On Building Accountability

Jeffrey and I recently led a leadership training session for a state agency.  During that session, one of the questions participants wanted to address was “How do we get greater accountability from people.”  The answer, you build it through the combined use of performance and closure conversations.

Accountability is not a personal characteristic; it is a characteristic of the working relationship between people.  It is not whether Janet, or Frank, or Evan are accountable people, but whether the working relationship they have with clients, co-workers, and bosses are ones that are built on accountability.

When we consider accountability as an attribute of our relationship with other people, it makes it easier to build accountability into that relationship through the conversations we have.  Performance conversations, in which requests and promises are made, establish agreements between people.  When I promise to post an article of yours on a web site, we have an agreement.  And, if I fail to perform, we have a broken agreement between us.

By having a closure conversation, in which the broken agreement is acknowledged and amended, we are holding each other to account for the status of our agreements.  Naturally, I am the one who has to account for the failure to perform, but that you had the conversation with me makes it evident agreements are important and will be accounted for.

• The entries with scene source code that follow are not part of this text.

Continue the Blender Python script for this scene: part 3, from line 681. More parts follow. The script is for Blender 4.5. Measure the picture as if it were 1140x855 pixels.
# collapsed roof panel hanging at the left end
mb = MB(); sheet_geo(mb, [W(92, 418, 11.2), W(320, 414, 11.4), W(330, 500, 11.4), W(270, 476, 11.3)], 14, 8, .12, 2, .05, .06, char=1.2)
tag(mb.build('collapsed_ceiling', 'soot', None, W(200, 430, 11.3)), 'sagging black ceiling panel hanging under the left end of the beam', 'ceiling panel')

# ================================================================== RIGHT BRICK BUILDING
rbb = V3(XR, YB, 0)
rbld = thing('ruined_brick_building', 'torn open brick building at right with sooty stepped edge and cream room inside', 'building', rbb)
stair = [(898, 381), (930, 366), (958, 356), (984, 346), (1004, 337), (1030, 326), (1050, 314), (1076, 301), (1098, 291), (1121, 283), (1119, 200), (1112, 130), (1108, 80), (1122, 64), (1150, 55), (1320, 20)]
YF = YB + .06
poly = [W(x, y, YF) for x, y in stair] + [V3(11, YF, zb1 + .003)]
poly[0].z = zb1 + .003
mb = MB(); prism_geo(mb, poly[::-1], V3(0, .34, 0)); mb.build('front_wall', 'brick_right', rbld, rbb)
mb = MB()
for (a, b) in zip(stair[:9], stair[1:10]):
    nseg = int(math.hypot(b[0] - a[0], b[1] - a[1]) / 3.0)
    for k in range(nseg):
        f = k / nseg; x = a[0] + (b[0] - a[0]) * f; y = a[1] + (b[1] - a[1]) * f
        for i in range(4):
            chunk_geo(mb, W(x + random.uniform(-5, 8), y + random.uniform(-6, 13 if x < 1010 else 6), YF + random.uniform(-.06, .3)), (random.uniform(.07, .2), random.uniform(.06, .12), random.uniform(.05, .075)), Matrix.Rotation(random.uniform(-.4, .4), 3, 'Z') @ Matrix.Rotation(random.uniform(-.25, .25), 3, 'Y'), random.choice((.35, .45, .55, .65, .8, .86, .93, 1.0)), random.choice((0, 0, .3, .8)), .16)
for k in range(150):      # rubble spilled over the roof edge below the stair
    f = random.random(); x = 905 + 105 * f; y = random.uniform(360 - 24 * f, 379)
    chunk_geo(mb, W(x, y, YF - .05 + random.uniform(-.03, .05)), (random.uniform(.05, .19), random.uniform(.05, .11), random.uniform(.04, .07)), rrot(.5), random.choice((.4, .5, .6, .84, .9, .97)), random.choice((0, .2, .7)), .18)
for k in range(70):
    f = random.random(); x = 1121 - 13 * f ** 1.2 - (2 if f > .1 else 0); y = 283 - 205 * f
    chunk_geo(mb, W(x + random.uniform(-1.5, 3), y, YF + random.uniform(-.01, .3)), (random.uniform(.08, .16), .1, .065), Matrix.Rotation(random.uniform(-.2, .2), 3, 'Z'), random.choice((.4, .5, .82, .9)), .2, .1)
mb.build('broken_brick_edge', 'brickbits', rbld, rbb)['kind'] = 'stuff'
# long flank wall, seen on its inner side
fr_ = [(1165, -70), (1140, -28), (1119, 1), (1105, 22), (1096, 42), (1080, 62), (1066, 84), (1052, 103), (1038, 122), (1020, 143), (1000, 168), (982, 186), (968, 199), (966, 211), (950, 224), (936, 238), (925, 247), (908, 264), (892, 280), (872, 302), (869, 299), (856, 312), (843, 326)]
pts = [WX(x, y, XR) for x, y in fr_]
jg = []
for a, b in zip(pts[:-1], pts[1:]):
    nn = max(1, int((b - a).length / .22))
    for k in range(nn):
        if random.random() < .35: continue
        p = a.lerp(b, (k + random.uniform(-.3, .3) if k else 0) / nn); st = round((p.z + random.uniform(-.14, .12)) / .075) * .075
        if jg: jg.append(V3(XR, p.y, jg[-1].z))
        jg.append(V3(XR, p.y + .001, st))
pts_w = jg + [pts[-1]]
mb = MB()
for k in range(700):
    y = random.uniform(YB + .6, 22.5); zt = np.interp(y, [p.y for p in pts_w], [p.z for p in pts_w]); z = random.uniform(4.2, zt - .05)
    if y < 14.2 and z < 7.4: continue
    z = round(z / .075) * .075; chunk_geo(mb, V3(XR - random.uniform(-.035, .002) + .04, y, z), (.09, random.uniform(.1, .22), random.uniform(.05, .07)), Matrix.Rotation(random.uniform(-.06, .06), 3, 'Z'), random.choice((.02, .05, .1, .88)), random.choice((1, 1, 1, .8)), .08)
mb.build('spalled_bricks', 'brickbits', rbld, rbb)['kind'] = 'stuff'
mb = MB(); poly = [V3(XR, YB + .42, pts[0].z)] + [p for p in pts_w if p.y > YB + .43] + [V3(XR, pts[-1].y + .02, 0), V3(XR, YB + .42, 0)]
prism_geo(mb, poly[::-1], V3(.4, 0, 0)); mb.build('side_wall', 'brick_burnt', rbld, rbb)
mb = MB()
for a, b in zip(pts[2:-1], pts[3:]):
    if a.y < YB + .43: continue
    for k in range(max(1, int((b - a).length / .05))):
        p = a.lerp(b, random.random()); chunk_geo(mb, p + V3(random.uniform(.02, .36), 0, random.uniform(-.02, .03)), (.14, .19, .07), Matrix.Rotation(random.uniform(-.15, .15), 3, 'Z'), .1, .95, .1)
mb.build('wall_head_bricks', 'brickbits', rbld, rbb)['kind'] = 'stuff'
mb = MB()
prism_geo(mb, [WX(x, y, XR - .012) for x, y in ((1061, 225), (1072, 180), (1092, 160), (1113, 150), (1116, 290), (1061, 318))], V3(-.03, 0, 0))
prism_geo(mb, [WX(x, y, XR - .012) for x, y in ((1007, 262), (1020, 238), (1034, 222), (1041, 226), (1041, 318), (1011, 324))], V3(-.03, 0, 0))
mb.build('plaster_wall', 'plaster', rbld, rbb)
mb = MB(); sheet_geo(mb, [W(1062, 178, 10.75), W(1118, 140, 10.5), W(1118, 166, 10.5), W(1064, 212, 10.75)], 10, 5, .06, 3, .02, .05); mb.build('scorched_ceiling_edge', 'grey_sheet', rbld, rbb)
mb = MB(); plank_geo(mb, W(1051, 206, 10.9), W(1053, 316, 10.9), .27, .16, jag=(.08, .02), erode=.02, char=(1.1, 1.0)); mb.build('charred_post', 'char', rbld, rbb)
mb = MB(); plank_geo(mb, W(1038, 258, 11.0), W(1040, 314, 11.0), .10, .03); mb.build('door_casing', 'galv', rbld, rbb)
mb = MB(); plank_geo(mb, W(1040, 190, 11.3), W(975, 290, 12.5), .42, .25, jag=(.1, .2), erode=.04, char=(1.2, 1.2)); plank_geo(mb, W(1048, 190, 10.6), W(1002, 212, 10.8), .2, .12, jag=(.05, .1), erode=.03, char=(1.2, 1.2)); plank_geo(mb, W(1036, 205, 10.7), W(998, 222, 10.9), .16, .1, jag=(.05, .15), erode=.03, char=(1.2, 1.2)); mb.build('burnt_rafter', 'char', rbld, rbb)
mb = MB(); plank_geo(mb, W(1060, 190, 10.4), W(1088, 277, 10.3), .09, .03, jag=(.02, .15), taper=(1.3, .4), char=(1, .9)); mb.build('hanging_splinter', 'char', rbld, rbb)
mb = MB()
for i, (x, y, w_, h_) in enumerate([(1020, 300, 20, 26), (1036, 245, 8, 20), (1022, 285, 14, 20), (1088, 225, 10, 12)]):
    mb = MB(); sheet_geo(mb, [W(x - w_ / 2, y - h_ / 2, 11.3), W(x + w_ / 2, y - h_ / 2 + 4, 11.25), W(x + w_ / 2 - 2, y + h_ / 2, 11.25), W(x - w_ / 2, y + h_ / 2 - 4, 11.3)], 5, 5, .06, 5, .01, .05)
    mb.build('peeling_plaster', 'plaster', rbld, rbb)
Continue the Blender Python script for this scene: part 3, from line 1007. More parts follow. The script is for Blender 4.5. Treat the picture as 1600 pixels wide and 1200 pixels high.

It is the combination of performance and closure conversations that builds accountability in a relationship.

1 reply
  1. Will Hoffman says:

    – Language is central to being social. “We build networks of people with whom we participate in conversations.” These are not one-way messages like “take out the trash” or “do this task,” but rather two-way conversations in which two or more individuals share their background concerns, negotiate agreements for taking action together, and continuously develop a shared assessment of how the work and their relationship is progressing. These are the kind of principles we should be mindful of as we design modern work management systems.